Ege Bölgesi’nin ikinci büyük ili olan Manisa, verimli topraklar üzerinde kurulmuştur. Roma İmparatorluğu döneminde tam ismiyle “Magnesia ad Sipylum” olarak anılmıştır. Tarım yaygındır. Manisa da ve sanayileşme hızı bakımından Türkiye’nin üçüncü kenti unvanına sahip olduğu söylenmektedir.
Manisa denilince akla gelenler; üzüm, mesir macunu ve kavundur. Mesir Macunun hikayesi oldukça eskiye dayanır ve geleneksel bir hal almıştır. Kanuni Sultan Süleyman’ın annesi Manisa’da hastalandığında saray doktorları bir türlü tedavi edemezler ve sonunda Sultan, 41 çeşit baharatın karışımından hazırlanan mesir macunuyla şifa bulur. Padişah da olayı kutlamak için kalan macunu halka dağıtır. Bu olay da gelenekselleşir ve “Mesir Festivali” olarak kutlanır. Mesir şenliği 476 yıldır Manisa’da devam edip yaşatılmaktadır.
Bulunduğu coğrafi koşullar, eskiye dayalı olan hikâyeleri mutfaklarına yansımaktadır. Zengin ve kendilerine has özellikleri ile Manisa mutfağı ününe ün katmıştır. Sebze ve meyve yetiştiriciliği ön planda olan bu şehrimizin mutfak özelliği de malzemeleri taze olarak tüketebilmeleridir.

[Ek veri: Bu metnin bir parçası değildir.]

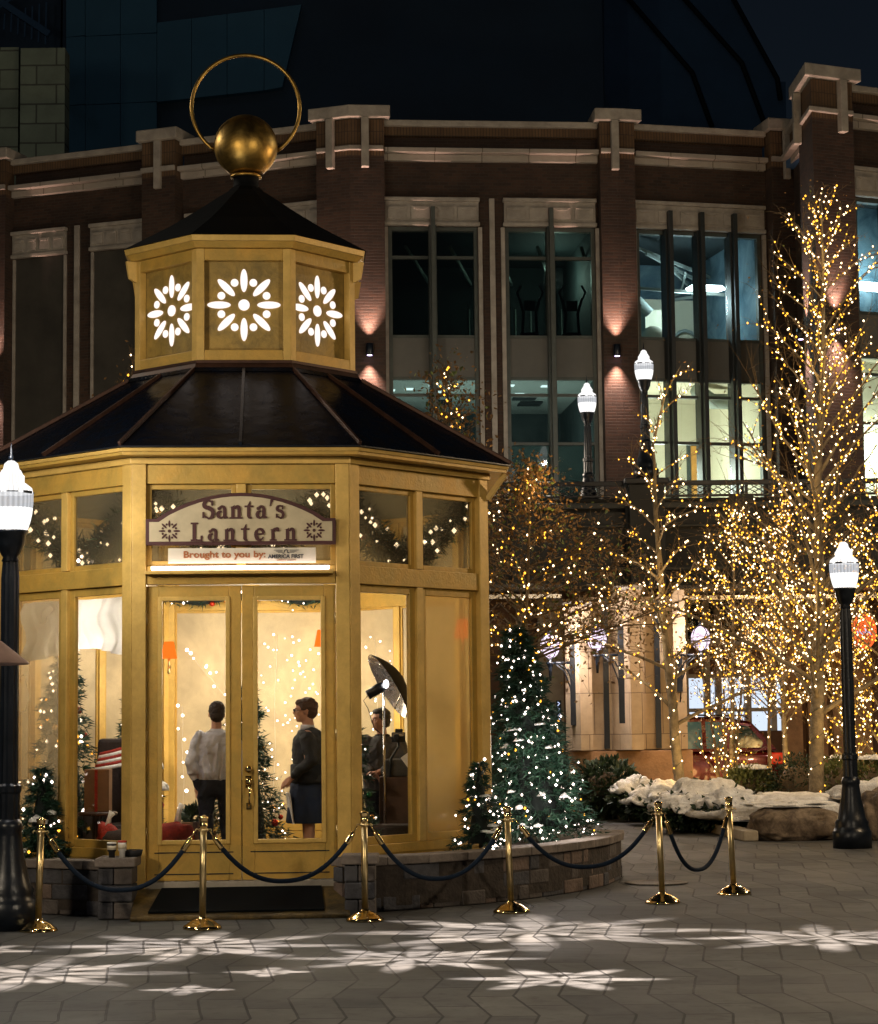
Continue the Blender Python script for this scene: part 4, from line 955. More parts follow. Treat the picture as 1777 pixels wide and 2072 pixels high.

Çeşitli otlar tüketilir, zeytinyağı en çok tüketilen yağlardandır ve baş tacı olan sebzeleri, Pırasa, Börülce ve Patlıcandır.
Çeşidi bol, yemekleri özgün olan mutfağın özel günlerde yapılan yemeklerinin başında Keşkek, Patlıcan Böreği ve Katmer’i gelir. Keşkek, buğday ve etten yapılan geleneksel yemeklerinin başındadır.
Meyvelerin özelliği de taze ve dalından alınması, doğal üretilmesinden gelir. En bilindik meyvelerin başında Sultaniye Üzümü gelir. Diğer üzümlere göre daha oval ve tatlı olan meyve türüdür.